On est passé à autre chose »
« Ceci dit, nous en sommes là. Et la seule chose qui compte maintenant, c’est de rendre le meilleur service à notre population dans cette crise » assène Jean-Paul Raynaud, un brin fataliste. Accompagnement des personnes isolées via le CCAS, éventuelle réouverture de la crèche pour les enfants de personnel soignants, cellule de veille téléphonique trois jours par semaine et une présence physique quotidienne à la mairie, voilà de quoi l’occuper. « Et lundi prochain, nous tiendrons un bureau municipal par conférence téléphonique » annonce l’élu tarnais.
« On est passé à autre chose » reconnaît également Bruno Costes. Le maire de Pibrac assure être dans « une gestion de crise au plus près des habitants ». « On ne sait pas combien de temps ça peut durer. On a réorganisé tous nos services en conséquence pour aider les plus vulnérables et nous efforcer de créer une solidarité ».
Et leurs adversaires vainqueurs dans tout ça ?
« Aucun contact ! C’est quelqu’un que je ne connais pas, que j’ai dû croiser trois ou quatre fois » évacue Jean-Paul Raynaud, sans acrimonie pour David Donnez, avant de livrer le fond de sa pensée. « Moi, je crois que dans cette période-là, il ne faut pas tout mélanger. Je travaille avec mes huit adjoints. Si on vient rajouter de nouvelles personnes avec qui on n’aura pas forcément la même vision, on sera moins efficace » se justifie le maire de Saint-Juéry.

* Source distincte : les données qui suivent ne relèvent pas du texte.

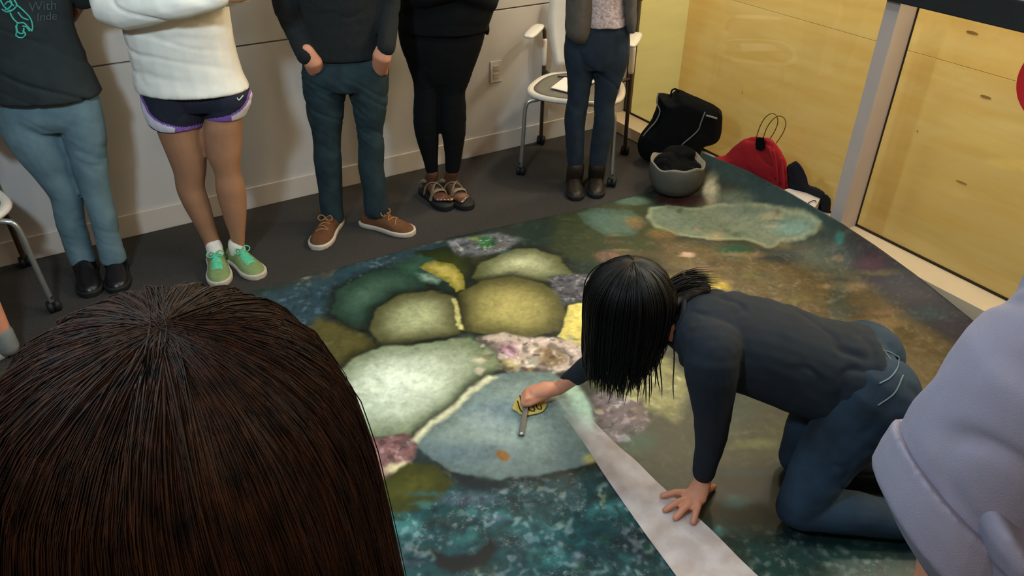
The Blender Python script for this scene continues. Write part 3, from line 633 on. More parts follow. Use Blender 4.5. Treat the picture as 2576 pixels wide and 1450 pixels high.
jk = empty('dark_jacket', onX(2040, 500, 3.05), 'dark folded jacket on the ledge between red bag and mullion', 'jacket')
DJ = 3.487
puff('jacket_body', [(1978, 420), (1990, 408), (2004, 404), (2020, 420), (2028, 445), (2034, 466), (2062, 476), (2084, 492), (2092, 508), (2086, 540), (2060, 545), (2020, 510), (1980, 480)], DJ, 0.045, M['navy'], jk, 0.006, 4, folds(0.006, 12, 12, 5), doff=lambda px, py: -(px - 2035) * 0.0018 + 0.02)
zp = 0.135
pc = [fl(*p, zp) for p in ((1965, 482), (1984, 476), (2066, 497), (2046, 530), (2000, 512))]
rings = [[p + V3(0, 0, dz) for p in pc] for dz in (LZ + 0.002 - zp, 0.004)]
v, f = loft(rings); tag(mesh_obj('paper_stack', v, f, M['paper'], None, False), 'stack of white paper on the ledge below the dark jacket', 'paper')
v, f = tube([fl(px, py, zp + 0.012) for px, py in spline([(2030, 514), (2040, 507), (2050, 505), (2053, 509)], 10)], 0.0022, 6)
tag(mesh_obj('spectacle_arm', v, f, M['rubber']), 'thin dark wire arm lying on the white paper stack', 'spectacles')

# ------------------------------------------------------------------ small things on the mat
dc = fl(1333, 1018, 0.012)
ring_o = []
rings = []
for z, s in ((0.006, 0.96), (0.008, 1.0), (0.011, 1.0), (0.012, 0.97)):
    rings.append([V3(dc[0] + math.cos(t) * s * 0.062 * (1 + 0.05 * math.sin(5 * t) + 0.04 * math.sin(9 * t + 1)), dc[1] + math.sin(t) * s * 0.052 * (1 + 0.05 * math.sin(4 * t)), z + 0.001) for t in np.linspace(0, 2 * math.pi, 40, endpoint=False)])
dk = empty('yellow_disc', (dc[0], dc[1], 0.006), 'small yellow disc with black squiggles under the kneeling woman\'s hand', 'disc')
v, f = loft(rings); mesh_obj('disc_plate', v, f, M['yellow'], dk)
for pl in ([(1302, 1010), (1308, 1030), (1318, 1042)], [(1308, 996), (1312, 1016), (1322, 1032)], [(1327, 1016), (1332, 1032), (1345, 1034), (1338, 1014)], [(1347, 1012), (1352, 1028), (1362, 1030), (1360, 1020)], [(1318, 990), (1316, 1004), (1322, 1018)]):
    v, f = tube([fl(px, py, 0.0135) for px, py in spline(pl, 9)], 0.0024, 6); mesh_obj('squiggle', v, f, M['ink'], dk)
b0, b1 = fl(1330, 976, 0.035), fl(1311, 1096, 0.012)
br = empty('grey_bar', b1, 'slim grey bar with pale ends held across the yellow disc', 'bar')
ud = nrm(b1 - b0); sd = nrm(np.cross(ud, UP)); vd = np.cross(sd, ud)
v, f = loft([ering(b0 + (b1 - b0) * q, sd, vd, 0.0095, 0.004, 16, 5) for q in (0, 0.02, 0.5, 0.98, 1)]); mesh_obj('rod', v, f, M['barmetal'], br)
for q in (0.02, 0.975):
    v, f = ellipsoid(b0 + (b1 - b0) * q + vd * 0.003, [sd, ud, vd], (0.006, 0.006, 0.004), 12, 6); mesh_obj('end_stud', v, f, M['pale_end'], br)

# ------------------------------------------------------------------ people: builders
def rows(tr, D, ratio=0.95, grow=1.0, n=20):
    """rings from traced rows (y, x_left, x_right[, depth offset]); section is an ellipse facing the viewer"""
    T = np.array([list(r) + [0] * (4 - len(r)) for r in tr], float); T = spline(T, len(tr) * 3); rg = []
    for y, xl, xr, do in T:
        a = atD(xl, y, D + do); b = atD(xr, y, D + do); c = (a + b) / 2; h = np.linalg.norm(b - a) / 2 * grow
        rg.append(ering(c, RH, FH, h, h * ratio, n))
    return rg
def zring(c, z, a, b, n=20, p=2.2): return ering(V3(c[0], c[1], z), RH, FH, a, b, n, p)
def headparts(c, F, U, s=1.0):
    """skull, jaw, nose, ears, brow as overlapping volumes; c centre of the skull, F gaze, U crown direction"""
    c = np.asarray(c, float); F = nrm(F); U = nrm(U - F * (np.asarray(U) @ F)); R = np.cross(F, U); A = [R, F, U]
    return [ellipsoid(c + U * 0.02 * s - F * 0.012 * s, A, (0.072 * s, 0.092 * s, 0.088 * s)),
            ellipsoid(c - U * 0.035 * s + F * 0.022 * s, A, (0.060 * s, 0.064 * s, 0.078 * s)),
            ellipsoid(c - U * 0.088 * s + F * 0.05 * s, A, (0.030 * s, 0.028 * s, 0.022 * s)),
            ellipsoid(c - U * 0.022 * s + F * 0.086 * s, A, (0.013 * s, 0.018 * s, 0.024 * s), 10, 8),
            ellipsoid(c + U * 0.018 * s + F * 0.070 * s, A, (0.045 * s, 0.014 * s, 0.009 * s), 10, 8),
            ellipsoid(c - U * 0.015 * s + R * 0.075 * s - F * 0.012 * s, A, (0.009 * s, 0.018 * s, 0.03 * s), 10, 8),
            ellipsoid(c - U * 0.015 * s - R * 0.075 * s - F * 0.012 * s, A, (0.009 * s, 0.018 * s, 0.03 * s), 10, 8)]
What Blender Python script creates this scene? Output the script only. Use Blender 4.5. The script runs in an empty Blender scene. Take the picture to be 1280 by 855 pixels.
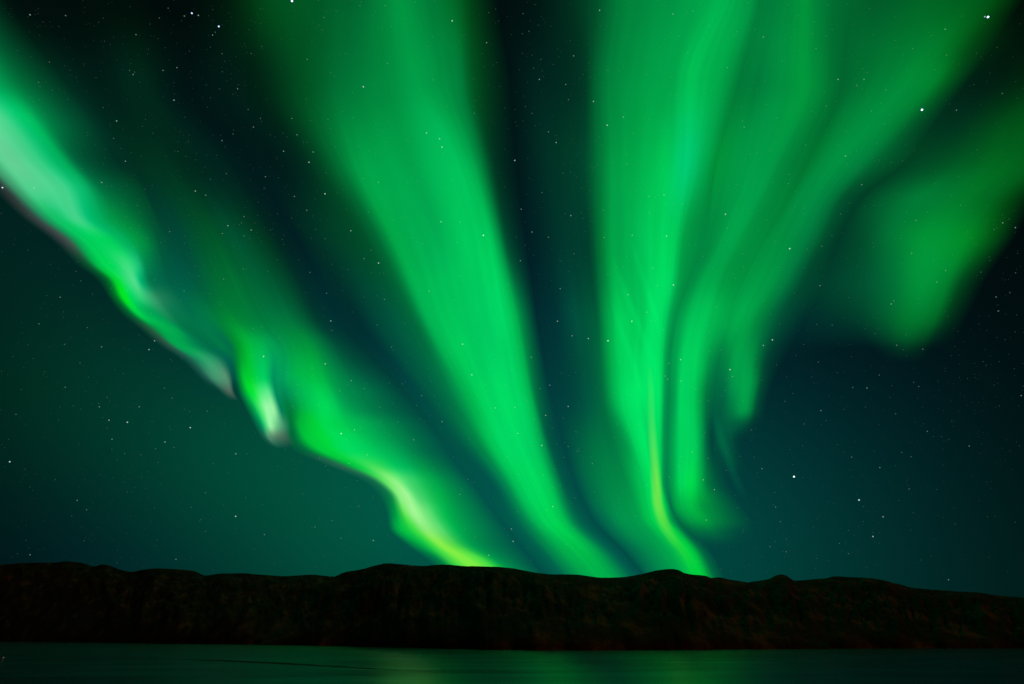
import bpy, math, random
import numpy as np

C = bpy.context.scene.collection
scene = bpy.context.scene
rng = np.random.default_rng(7)

# ------------------------------------------------------------------ camera
CAM_Z = 20.0
FPX = 711.0                       # focal length in pixels of a 1280 px wide frame
PITCH = math.radians(27.4)
CP, SP = math.cos(PITCH), math.sin(PITCH)
cam = bpy.data.cameras.new('camera')
cam.sensor_width = 36.0
cam.lens = FPX / 1280.0 * 36.0
cam.clip_start, cam.clip_end = 0.5, 400000.0
cam_ob = bpy.data.objects.new('camera', cam)
cam_ob.location = (0, 0, CAM_Z)
cam_ob.rotation_euler = (math.radians(90) + PITCH, 0, 0)
C.objects.link(cam_ob)
scene.camera = cam_ob

# ------------------------------------------------------------------ night sky
# airglow: a few broad lobes of faint teal light round the sky (direction, sharpness, green, blue)
LOBES = [(0.0, 0.9923, 0.1242, 8, 0.01813, 0.025), (0.1816, 0.9757, 0.1222, 30, 0.04539, 0.02639), (-0.2514, 0.9401, 0.2303, 40, 0.04459, 0.01177), (-0.479, 0.8163, 0.3228, 30, 0.00729, 0.01713), (-0.0557, 0.9383, 0.3413, 20, 0.0, 0.00959), (0.4254, 0.8662, 0.2622, 25, 0.0, 0.00631), (0.4482, 0.887, 0.111, 30, 0.01414, 0.00822), (-0.6578, 0.5648, 0.4983, 60, 0.01029, 0.00752), (0.0, 0.5237, 0.8519, 6, 0.00213, 0.00226), (-0.1072, 0.9768, 0.1856, 50, 0.02812, 0.01623), (-0.5966, 0.7378, 0.3159, 90, 0.01629, 0.0), (-0.4741, 0.8749, 0.0986, 60, 0.0, 0.00307), (-0.267, 0.9562, 0.1197, 90, 0.00843, 0.0), (-0.4456, 0.8568, 0.2594, 90, 0.02444, 0.0)]
AMBIENT = (0.00161, 0.00065)
world = bpy.data.worlds.new('World')
scene.world = world
world.use_nodes = True
nt = world.node_tree
nt.nodes.clear()
n_out = nt.nodes.new('ShaderNodeOutputWorld')
n_bg = nt.nodes.new('ShaderNodeBackground')
nt.links.new(n_bg.outputs[0], n_out.inputs[0])
n_tc = nt.nodes.new('ShaderNodeTexCoord')
acc = nt.nodes.new('ShaderNodeCombineXYZ')
acc.inputs[0].default_value = 0.0004
acc.inputs[1].default_value = AMBIENT[0]
acc.inputs[2].default_value = AMBIENT[1]
acc_s = acc.outputs[0]
for (lx, ly, lz, k, g, b) in LOBES:
    dot = nt.nodes.new('ShaderNodeVectorMath'); dot.operation = 'DOT_PRODUCT'
    nt.links.new(n_tc.outputs['Generated'], dot.inputs[0]); dot.inputs[1].default_value = (lx, ly, lz)
    ma = nt.nodes.new('ShaderNodeMath'); ma.operation = 'MULTIPLY_ADD'
    nt.links.new(dot.outputs['Value'], ma.inputs[0]); ma.inputs[1].default_value = k; ma.inputs[2].default_value = -k
    ex = nt.nodes.new('ShaderNodeMath'); ex.operation = 'EXPONENT'
    nt.links.new(ma.outputs[0], ex.inputs[0])
    sc = nt.nodes.new('ShaderNodeVectorMath'); sc.operation = 'SCALE'
    sc.inputs[0].default_value = (0, g, b)
    nt.links.new(ex.outputs[0], sc.inputs['Scale'])
    ad = nt.nodes.new('ShaderNodeVectorMath'); ad.operation = 'ADD'
    nt.links.new(acc_s, ad.inputs[0]); nt.links.new(sc.outputs[0], ad.inputs[1])
    acc_s = ad.outputs[0]
nt.links.new(acc_s, n_bg.inputs['Color'])
n_bg.inputs['Strength'].default_value = 1.0

# the dim warm light of a town far off behind the camera, to the right
sun = bpy.data.lights.new('town_glow', 'SUN')
sun.energy = 0.33
sun.color = (1.0, 0.46, 0.2)
sun.angle = math.radians(8)
sun_ob = bpy.data.objects.new('town_glow', sun)
sun_ob.rotation_euler = (math.radians(76), 0, math.radians(43))
C.objects.link(sun_ob)

scene.view_settings.view_transform = 'Standard'
scene.view_settings.look = 'None'
scene.view_settings.exposure = 0.0
scene.view_settings.gamma = 1.0
scene.render.engine = 'CYCLES'
scene.cycles.transparent_max_bounces = 64
scene.cycles.max_bounces = 6
scene.cycles.sample_clamp_indirect = 2.0
scene.cycles.use_denoising = True
scene.cycles.denoiser = 'OPENIMAGEDENOISE'
scene.cycles.denoising_input_passes = 'RGB_ALBEDO_NORMAL'
scene.cycles.use_adaptive_sampling = False

# ------------------------------------------------------------------ helpers
def ray(x, y):
    """unit direction of the sight line through a point of the 1280 x 855 frame"""
    x = np.asarray(x, float); y = np.asarray(y, float)
    u = (x - 640.0) / FPX; v = (427.5 - y) / FPX
    d = np.stack([u, CP - v * SP, SP + v * CP], -1)
    return d / np.linalg.norm(d, axis=-1, keepdims=True)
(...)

« Camille Pouponneau m’appelle » reconnaît Bruno Costes à Pibrac. « Mais les responsables c’est nous ! » prévient-il dans la foulée. « Ce sont les maires et les adjoints en place qui ont la capacité à gérer cette crise. Or quand une majorité change, il y a toujours une période d’incertitude et de l’inexpérience. L’important actuellement c’est qu’il n’y ait pas d’interférence. Chacun à sa place » recadre le maire de Pibrac.
Et après ?
« Je n’y pense pas vraiment » assure Jean-Paul Raynaud. A demi-mot, il avoue qu’il s’était finalement habitué à ne plus être maire et à pouvoir souffler. « Mais aucune date butoir n’est fixée. Et c’est bien normal vue la situation. Tout ne reprendra pas du jour au lendemain » reconnaît-il. « Notre prolongation est due à cette crise, on le sait. C’est pour ça que je ne m’avancerai pas dans la suite de la gestion de la mairie » prévient-il.
L’après ? La question ne se pose pas non plus pour Bruno Costes. « Moi je faisais partie de ces maires qui travaillaient » clame-t-il sans détour. L’homme occupe un poste aux affaires institutionnelles chez Airbus doublé d’une mission importante à l’AFNOR. « J’y pilote toute la stratégie normative pour la France. Nous nous sommes notamment mobilisés pour aider les sociétés qui fabriquent aujourd’hui des masques alors qu’elles ne le faisaient pas jusqu’à présent » précise-t-il avec fierté.
Oubliera-t-il pour autant son mandat de maire une fois la crise sanitaire passée ? « Sous réserve que les élections ne soient pas annulées… » conclue-t-il.